As with nearby Gallowstree Common and numerous other places, I’m struck by how macabre so many older place names are; for a Council to call anything something even slightly other than anodyne these days is unthinkable. What that shift signifies, if anything, I have no idea.

Shortly before the crossroads, as I was going by Gutteridge’s Wood, some tree-felling was going on – large beech trees. I was lucky enough to be passing just as one toppled to the ground. Hitherto that’s only a sound I’ve heard second-hand, on television, but it’s still unmistakable. It’s an evocative and unique noise that it makes – powerful and, I guess, a bit sad. All those years of growth ended by a few minutes work with a chain saw. Still, woods need to be managed; I imagine it was being done with good reason.

A few miles further on, just past Tidmarsh, I saw a stone mile-marker on the side of the road showing the number of miles to Basingstoke.
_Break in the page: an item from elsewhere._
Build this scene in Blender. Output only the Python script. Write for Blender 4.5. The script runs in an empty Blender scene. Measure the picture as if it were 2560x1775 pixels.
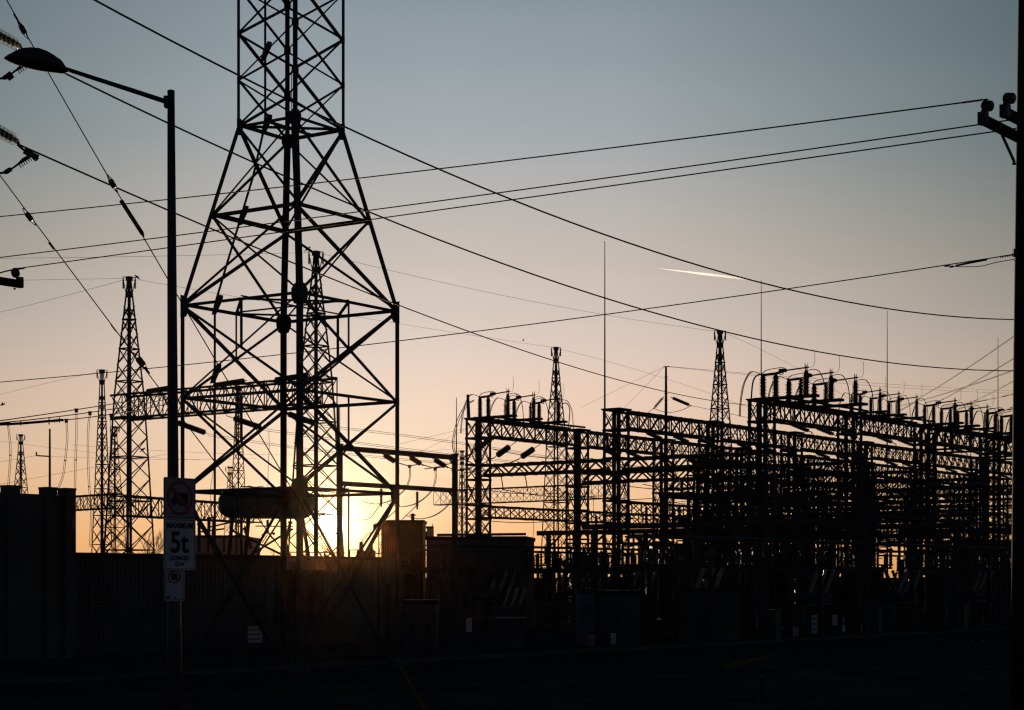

That’s the first time I’ve seen that too, despite riding by it dozens of times. I wonder if they are at all relevant or useful to anyone anymore. Distance is nowhere near as significant as it once was, at least for drivers. And even for other travellers, walkers and cyclists and whoever else, with GPS and good maps and so on, a stone saying such-and-such miles to somewhere is really of little consequence. It all moves on.

I’ve thought before that making up totally fictitious, fanciful stories about the origins of place-names in Britain might be good fun; they are so often so strange.

To continue the anachronistic theme that the day seems to have, near Sulhamstead I joined a small queue of traffic that had had to stop to wait for a canal boat to pass through the narrow little swing bridge at Tylemill. Barges are so gloriously slow in comparison to rail and road. I’m as prone as anyone to hustling along when I’m driving and I’ve never been known for my patience in any sphere of life, but I do wonder whether all the hurrying we seem to do these days brings any real gain. If everything took longer, so what? What are we hurrying towards?